L’analyse du néolibéralisme et l’examen des modifications induites sur l’État sont incontournables pour un regard sur l’État contemporain, qui prenne en compte les particularités de l’économie capitaliste au XXIe siècle.

Bourdieu et Foucault sont mis ici à contribution de manière critique dans plusieurs textes. C’est ainsi que sont prises en compte la notion, fortement polémique, de « gouvernementalité » et celles de « pensée d’État »
et de « capital symbolique ».

http://refractions.plusloin.org/

La revue Réfractions paraît depuis 1997 à raison de deux numéros par an, chacun traite un sujet ou un thème différent.
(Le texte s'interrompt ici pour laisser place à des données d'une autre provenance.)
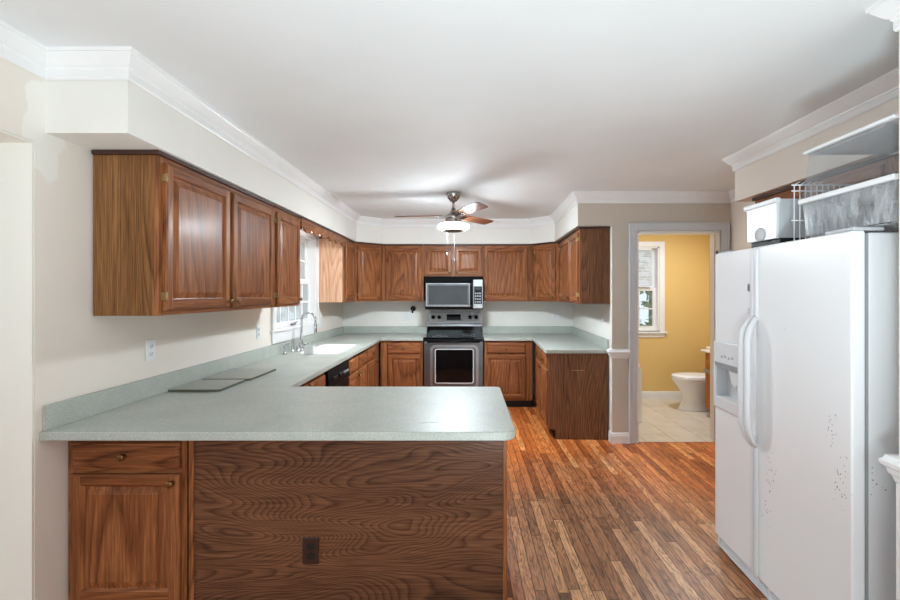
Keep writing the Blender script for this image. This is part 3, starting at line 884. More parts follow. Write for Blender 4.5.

Comprendre Hitler et les Allemands François Roux (Max Milo) Illustrations Yves Rouvière

Comment expliquer l’accession au pouvoir d’un homme aussi médiocre et peu cultivé que Hitler ? Comprendre le mouvement nazi et le régime du IIIe Reich ne peut se faire sans prendre en compte la personnalité d’Hitler. 
On pense évidemment au texte de Wilhelm Reich, Écoute, petit homme ! (1948).

Dans son précédent essai, Auriez-vous crié
 « Heil Hitler » ? Soumission 
et résistances 
au nazisme : l’Allemagne vue d’en bas, François Roux croise de nombreux témoignages et des travaux d’historiens pour souligner une question essentielle sur la possibilité de résurgence d’un régime fasciste aujourd’hui et du soutien de la population.

« Le fascisme est un mode de contrôle politique autoritaire qui émerge dans les sociétés industrielles capitalistes en réponse à une crise économique. » écrivait Larry Portis dans Qu’est-ce que le fascisme ? Et François Roux d’écrire en écho : « Quand la crise ébranlera le capitalisme, nul doute que l’oligarchie de l’argent qui gouverne la planète utilisera tous les moyens pour sauvegarder ses intérêts. »

Dans ce nouveau livre, François Roux s’attache à l’analyse de la personnalité d’un homme qui a mené toute une population vers un gouffre, de même que les comportements qui ont découlé de cette période.